• [What you should do]: Every line below should be copied exactly; drop the pictures.

- - -

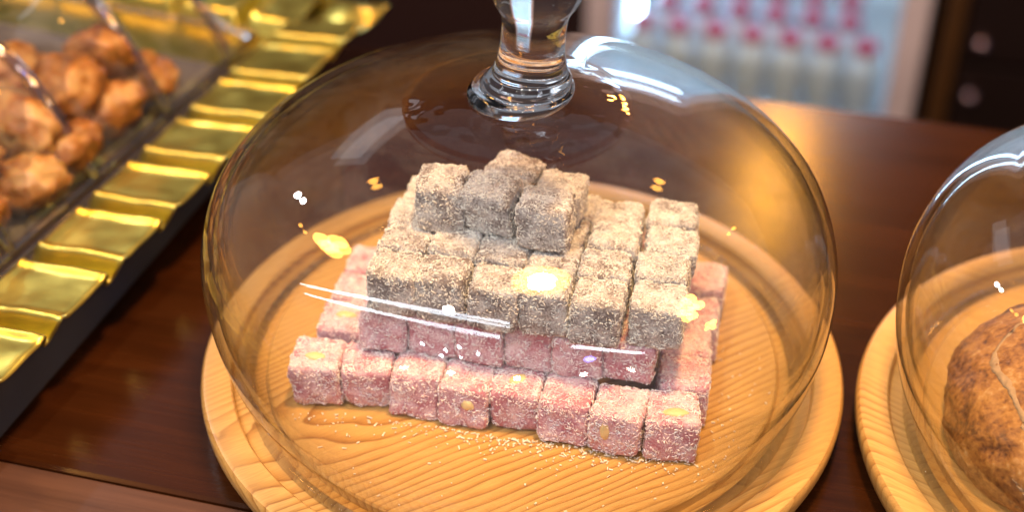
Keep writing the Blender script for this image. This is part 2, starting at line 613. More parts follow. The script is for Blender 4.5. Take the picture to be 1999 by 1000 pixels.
# ------------------------------------------------------------------ sweets
def rounded_cube(seed, hw=0.0120, hz=0.0119, n=11):
    """unit piece, base at z=0: slightly slumped cube with soft edges and an uneven skin"""
    bm = bmesh.new()
    bmesh.ops.create_cube(bm, size=2)
    bmesh.ops.subdivide_edges(bm, edges=bm.edges[:], cuts=n, use_grid_fill=True)
    rnd = random.Random(seed)
    sk = (rnd.uniform(-.085, .085), rnd.uniform(-.085, .085))
    off = Vector((seed * 3.1, seed * 1.7, seed * 0.9))
    for v in bm.verts:
        c = v.co.copy()
        p = 12.0
        L = (abs(c.x) ** p + abs(c.y) ** p + abs(c.z) ** p) ** (1 / p)
        s = c / L
        d = noise.noise(s * 1.6 + off) * 0.085 + noise.noise(s * 5 + off) * 0.045 + noise.noise(s * 11 + off) * 0.030
        s = s * (1 + d)
        s.x += sk[0] * s.z
        s.y += sk[1] * s.z
        bulge = 1 + 0.012 * (1 - s.z * s.z)
        v.co = Vector((s.x * hw * bulge, s.y * hw * bulge, s.z * hz + hz))
    zmin = min(v.co.z for v in bm.verts)
    for v in bm.verts:
        v.co.z = max(v.co.z - zmin - 0.0003, 0.0)
    return bm


def flakes_on(bm_src, seed, top_n, side_n, lmin=0.0006, lmax=0.0021):
    rnd = random.Random(seed)
    faces = [f for f in bm_src.faces if f.normal.z > -0.5]
    tops = [f for f in faces if f.normal.z > 0.55]
    sides = [f for f in faces if f.normal.z <= 0.55]
    out = bmesh.new()
    for group, cnt in ((tops, top_n), (sides, side_n)):
        for _ in range(cnt):
            f = rnd.choice(group)
            vs = [v.co for v in f.verts]
            u, w = rnd.random(), rnd.random()
            P = (vs[0] * (1 - u) + vs[1] * u) * (1 - w) + (vs[3 % len(vs)] * (1 - u) + vs[2] * u) * w
            if noise.noise(P * 170 + Vector((seed, 0, 0))) < -0.02 and rnd.random() < 0.72:
                continue
            n = f.normal.normalized()
            t = n.orthogonal().normalized()
            t = Matrix.Rotation(rnd.uniform(0, 6.283), 3, n) @ t
            t = (t + n * rnd.uniform(-.06, .34)).normalized()
            b = n.cross(t).normalized()
            L = rnd.uniform(lmin, lmax) / 2
            W = rnd.uniform(0.00013, 0.00036)
            H = rnd.uniform(0.00012, 0.0003)
            cn = P + n * (H * 0.5 + 0.00005 + abs(t.dot(n)) * L * 0.7)
            bend = n * rnd.uniform(-.18, .30) * L
            A = [cn - t * L + b * W * .5, cn - t * L - b * W * .5, cn - t * L + n * H]
            Bm = [cn + b * W + bend, cn - b * W + bend, cn + n * H * 1.5 + bend]
            D = [cn + t * L + b * W * .4, cn + t * L - b * W * .4, cn + t * L + n * H * .6]
            V = [[out.verts.new(q) for q in s] for s in (A, Bm, D)]
            for s0, s1 in ((V[0], V[1]), (V[1], V[2])):
                out.faces.new((s0[0], s1[0], s1[2], s0[2]))
                out.faces.new((s0[2], s1[2], s1[1], s0[1]))
                out.faces.new((s0[1], s1[1], s1[0], s0[0]))
            out.faces.new((V[0][0], V[0][2], V[0][1]))
            out.faces.new((V[2][0], V[2][1], V[2][2]))
    return out


VAR = {'pink': [], 'grey': []}
for kind in VAR:
    for k in range(10):
        seed = k + (0 if kind == 'pink' else 40)
        src = rounded_cube(seed)
        src.normal_update()
        fb = flakes_on(src, seed + 7, 720, 1500) if kind == 'pink' else flakes_on(src, seed + 7, 640, 1250)
        me = bpy.data.meshes.new('delight_' + kind)
        src.to_mesh(me)
        src.free()
        for p in me.polygons:
            p.use_smooth = True
        me.materials.append(M[kind])
        fm = bpy.data.meshes.new('coconut_' + kind)
        fb.to_mesh(fm)
        fb.free()
        fm.materials.append(M['flake_' + kind])
        VAR[kind].append((me, fm))


def nut_bm(seed, a, b, c):
    bm = bmesh.new()
    bmesh.ops.create_icosphere(bm, subdivisions=3, radius=1)
    for v in bm.verts:
        d = 1 + noise.noise(v.co * 1.8 + Vector((seed, 0, 0))) * 0.16
        v.co = Vector((v.co.x * a * d, v.co.y * b * d, v.co.z * c * d))
    return bm


count = [0]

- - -

• [Solution to this exercise]:
Keep writing the Blender script for this image. This is part 2, starting at line 613. More parts follow. The script is for Blender 4.5. Take the picture to be 1999 by 1000 pixels.
# ------------------------------------------------------------------ sweets
def rounded_cube(seed, hw=0.0120, hz=0.0119, n=11):
    """unit piece, base at z=0: slightly slumped cube with soft edges and an uneven skin"""
    bm = bmesh.new()
    bmesh.ops.create_cube(bm, size=2)
    bmesh.ops.subdivide_edges(bm, edges=bm.edges[:], cuts=n, use_grid_fill=True)
    rnd = random.Random(seed)
    sk = (rnd.uniform(-.085, .085), rnd.uniform(-.085, .085))
    off = Vector((seed * 3.1, seed * 1.7, seed * 0.9))
    for v in bm.verts:
        c = v.co.copy()
        p = 12.0
        L = (abs(c.x) ** p + abs(c.y) ** p + abs(c.z) ** p) ** (1 / p)
        s = c / L
        d = noise.noise(s * 1.6 + off) * 0.085 + noise.noise(s * 5 + off) * 0.045 + noise.noise(s * 11 + off) * 0.030
        s = s * (1 + d)
        s.x += sk[0] * s.z
        s.y += sk[1] * s.z
        bulge = 1 + 0.012 * (1 - s.z * s.z)
        v.co = Vector((s.x * hw * bulge, s.y * hw * bulge, s.z * hz + hz))
    zmin = min(v.co.z for v in bm.verts)
    for v in bm.verts:
        v.co.z = max(v.co.z - zmin - 0.0003, 0.0)
    return bm


def flakes_on(bm_src, seed, top_n, side_n, lmin=0.0006, lmax=0.0021):
    rnd = random.Random(seed)
    faces = [f for f in bm_src.faces if f.normal.z > -0.5]
    tops = [f for f in faces if f.normal.z > 0.55]
    sides = [f for f in faces if f.normal.z <= 0.55]
    out = bmesh.new()
    for group, cnt in ((tops, top_n), (sides, side_n)):
        for _ in range(cnt):
            f = rnd.choice(group)
            vs = [v.co for v in f.verts]
            u, w = rnd.random(), rnd.random()
            P = (vs[0] * (1 - u) + vs[1] * u) * (1 - w) + (vs[3 % len(vs)] * (1 - u) + vs[2] * u) * w
            if noise.noise(P * 170 + Vector((seed, 0, 0))) < -0.02 and rnd.random() < 0.72:
                continue
            n = f.normal.normalized()
            t = n.orthogonal().normalized()
            t = Matrix.Rotation(rnd.uniform(0, 6.283), 3, n) @ t
            t = (t + n * rnd.uniform(-.06, .34)).normalized()
            b = n.cross(t).normalized()
            L = rnd.uniform(lmin, lmax) / 2
            W = rnd.uniform(0.00013, 0.00036)
            H = rnd.uniform(0.00012, 0.0003)
            cn = P + n * (H * 0.5 + 0.00005 + abs(t.dot(n)) * L * 0.7)
            bend = n * rnd.uniform(-.18, .30) * L
            A = [cn - t * L + b * W * .5, cn - t * L - b * W * .5, cn - t * L + n * H]
            Bm = [cn + b * W + bend, cn - b * W + bend, cn + n * H * 1.5 + bend]
            D = [cn + t * L + b * W * .4, cn + t * L - b * W * .4, cn + t * L + n * H * .6]
            V = [[out.verts.new(q) for q in s] for s in (A, Bm, D)]
            for s0, s1 in ((V[0], V[1]), (V[1], V[2])):
                out.faces.new((s0[0], s1[0], s1[2], s0[2]))
                out.faces.new((s0[2], s1[2], s1[1], s0[1]))
                out.faces.new((s0[1], s1[1], s1[0], s0[0]))
            out.faces.new((V[0][0], V[0][2], V[0][1]))
            out.faces.new((V[2][0], V[2][1], V[2][2]))
    return out


VAR = {'pink': [], 'grey': []}
for kind in VAR:
    for k in range(10):
        seed = k + (0 if kind == 'pink' else 40)
        src = rounded_cube(seed)
        src.normal_update()
        fb = flakes_on(src, seed + 7, 720, 1500) if kind == 'pink' else flakes_on(src, seed + 7, 640, 1250)
        me = bpy.data.meshes.new('delight_' + kind)
        src.to_mesh(me)
        src.free()
        for p in me.polygons:
            p.use_smooth = True
        me.materials.append(M[kind])
        fm = bpy.data.meshes.new('coconut_' + kind)
        fb.to_mesh(fm)
        fb.free()
        fm.materials.append(M['flake_' + kind])
        VAR[kind].append((me, fm))


def nut_bm(seed, a, b, c):
    bm = bmesh.new()
    bmesh.ops.create_icosphere(bm, subdivisions=3, radius=1)
    for v in bm.verts:
        d = 1 + noise.noise(v.co * 1.8 + Vector((seed, 0, 0))) * 0.16
        v.co = Vector((v.co.x * a * d, v.co.y * b * d, v.co.z * c * d))
    return bm


count = [0]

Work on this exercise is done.